4A: "Robot" man? (CAPEK) The word "robot" first appeared in the popular-in-crosswords play R.U.R. (which by the way stand for Rossum's Universal Robots) by Karel ńĆapek.

31A: Best foreign film of 2005 (TSOTSI) Whenever they ask you for a six-letter foreign film, the correct answer is usually AMELIE.
Usually but not always.

11D: Author whose initials can anagrammed into the second word of his most famous work (E. B. WHITE) the author of "Charlotte's Web".

25D: One end of a pump (HEEL) Those darn mules and pumps always slow me down a little and I don't even wear them.

61D: It's good to have a low one on the hill (ERA). Said hill being a pitcher's mound, of course.

40D: Like some contractions (UTERINE) You got me there, Patrick. I was thinking grammatical not gynecological.

65A: Cal. col. (FRI) I was just about to say I didn't get this one. I couldn't think of one California college that could be abbreviated FRI -- and it just dawned on me that Cal. col. is calendar column.

That's all for today.
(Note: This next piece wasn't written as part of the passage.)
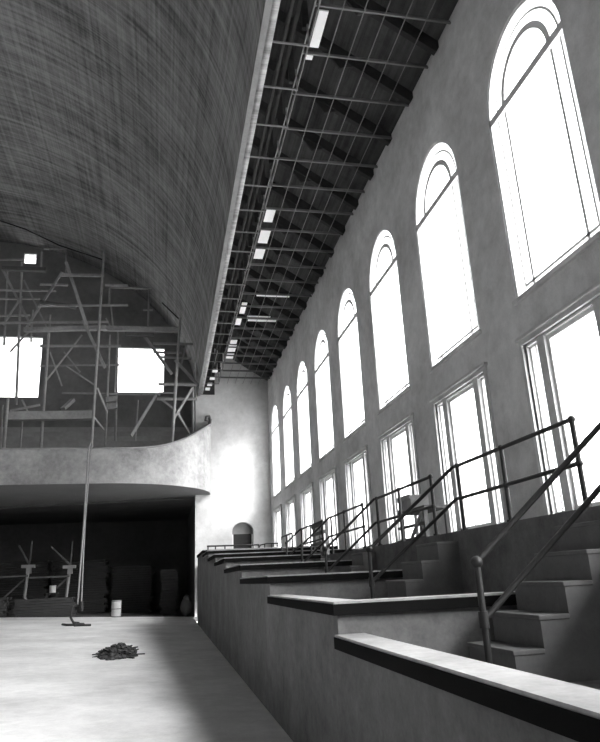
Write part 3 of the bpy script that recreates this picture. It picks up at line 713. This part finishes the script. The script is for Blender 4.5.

Let's do it again tomorrow.


Linda G said...

Bless me, Robert, for I have sinned. I haven't done a single New York Sun puzzle this week. My bad!

I would love to have you fill in for as many days as you'd like when I go to Hawaii...two weeks beginning September 21.

Norrin2 said...

You can count on me, Linda.

Anonymous said...

Fun read - thanks for the comments!

I look forward to your take on my upcoming work. And thanks to Peter for the recluing (and for accepting the puzzle in the first place, since he's very picky). Fwiw, I think my submitted clue for UTERINE was [IUD part].


Norrin2 said...

Thanks, Peter, looking forward to your next one.